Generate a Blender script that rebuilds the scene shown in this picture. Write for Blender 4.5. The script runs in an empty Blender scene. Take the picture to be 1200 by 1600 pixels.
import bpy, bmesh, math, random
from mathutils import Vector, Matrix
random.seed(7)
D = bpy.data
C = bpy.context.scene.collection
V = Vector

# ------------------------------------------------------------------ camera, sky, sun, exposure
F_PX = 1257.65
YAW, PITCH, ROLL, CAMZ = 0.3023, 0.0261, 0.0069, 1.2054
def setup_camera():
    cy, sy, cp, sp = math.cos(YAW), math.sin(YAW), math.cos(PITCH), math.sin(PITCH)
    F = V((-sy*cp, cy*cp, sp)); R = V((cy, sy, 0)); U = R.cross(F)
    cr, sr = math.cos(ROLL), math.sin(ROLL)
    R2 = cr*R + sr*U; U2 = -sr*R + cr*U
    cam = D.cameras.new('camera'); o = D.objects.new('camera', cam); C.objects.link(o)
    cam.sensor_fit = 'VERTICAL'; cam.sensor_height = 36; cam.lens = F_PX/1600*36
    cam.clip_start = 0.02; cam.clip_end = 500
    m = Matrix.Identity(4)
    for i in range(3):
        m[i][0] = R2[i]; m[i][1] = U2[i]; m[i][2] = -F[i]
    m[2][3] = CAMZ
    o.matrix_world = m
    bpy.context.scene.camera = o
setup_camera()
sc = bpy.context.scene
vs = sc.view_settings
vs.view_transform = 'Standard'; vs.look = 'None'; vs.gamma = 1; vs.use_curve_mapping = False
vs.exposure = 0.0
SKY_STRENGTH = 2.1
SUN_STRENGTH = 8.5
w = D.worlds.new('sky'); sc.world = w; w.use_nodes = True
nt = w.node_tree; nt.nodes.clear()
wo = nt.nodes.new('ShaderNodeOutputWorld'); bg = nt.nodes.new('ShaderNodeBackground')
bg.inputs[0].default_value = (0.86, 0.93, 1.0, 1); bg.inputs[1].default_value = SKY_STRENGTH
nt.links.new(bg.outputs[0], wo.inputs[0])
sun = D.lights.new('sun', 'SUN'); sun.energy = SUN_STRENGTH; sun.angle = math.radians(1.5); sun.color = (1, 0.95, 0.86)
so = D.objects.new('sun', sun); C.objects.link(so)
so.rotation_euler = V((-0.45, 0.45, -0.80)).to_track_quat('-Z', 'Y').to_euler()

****

● **Exercise objective**
Output all of the material exactly as written.

● **Answer to the task**
Generate a Blender script that rebuilds the scene shown in this picture. Write for Blender 4.5. The script runs in an empty Blender scene. Take the picture to be 1200 by 1600 pixels.
import bpy, bmesh, math, random
from mathutils import Vector, Matrix
random.seed(7)
D = bpy.data
C = bpy.context.scene.collection
V = Vector

# ------------------------------------------------------------------ camera, sky, sun, exposure
F_PX = 1257.65
YAW, PITCH, ROLL, CAMZ = 0.3023, 0.0261, 0.0069, 1.2054
def setup_camera():
    cy, sy, cp, sp = math.cos(YAW), math.sin(YAW), math.cos(PITCH), math.sin(PITCH)
    F = V((-sy*cp, cy*cp, sp)); R = V((cy, sy, 0)); U = R.cross(F)
    cr, sr = math.cos(ROLL), math.sin(ROLL)
    R2 = cr*R + sr*U; U2 = -sr*R + cr*U
    cam = D.cameras.new('camera'); o = D.objects.new('camera', cam); C.objects.link(o)
    cam.sensor_fit = 'VERTICAL'; cam.sensor_height = 36; cam.lens = F_PX/1600*36
    cam.clip_start = 0.02; cam.clip_end = 500
    m = Matrix.Identity(4)
    for i in range(3):
        m[i][0] = R2[i]; m[i][1] = U2[i]; m[i][2] = -F[i]
    m[2][3] = CAMZ
    o.matrix_world = m
    bpy.context.scene.camera = o
setup_camera()
sc = bpy.context.scene
vs = sc.view_settings
vs.view_transform = 'Standard'; vs.look = 'None'; vs.gamma = 1; vs.use_curve_mapping = False
vs.exposure = 0.0
SKY_STRENGTH = 2.1
SUN_STRENGTH = 8.5
w = D.worlds.new('sky'); sc.world = w; w.use_nodes = True
nt = w.node_tree; nt.nodes.clear()
wo = nt.nodes.new('ShaderNodeOutputWorld'); bg = nt.nodes.new('ShaderNodeBackground')
bg.inputs[0].default_value = (0.86, 0.93, 1.0, 1); bg.inputs[1].default_value = SKY_STRENGTH
nt.links.new(bg.outputs[0], wo.inputs[0])
sun = D.lights.new('sun', 'SUN'); sun.energy = SUN_STRENGTH; sun.angle = math.radians(1.5); sun.color = (1, 0.95, 0.86)
so = D.objects.new('sun', sun); C.objects.link(so)
so.rotation_euler = V((-0.45, 0.45, -0.80)).to_track_quat('-Z', 'Y').to_euler()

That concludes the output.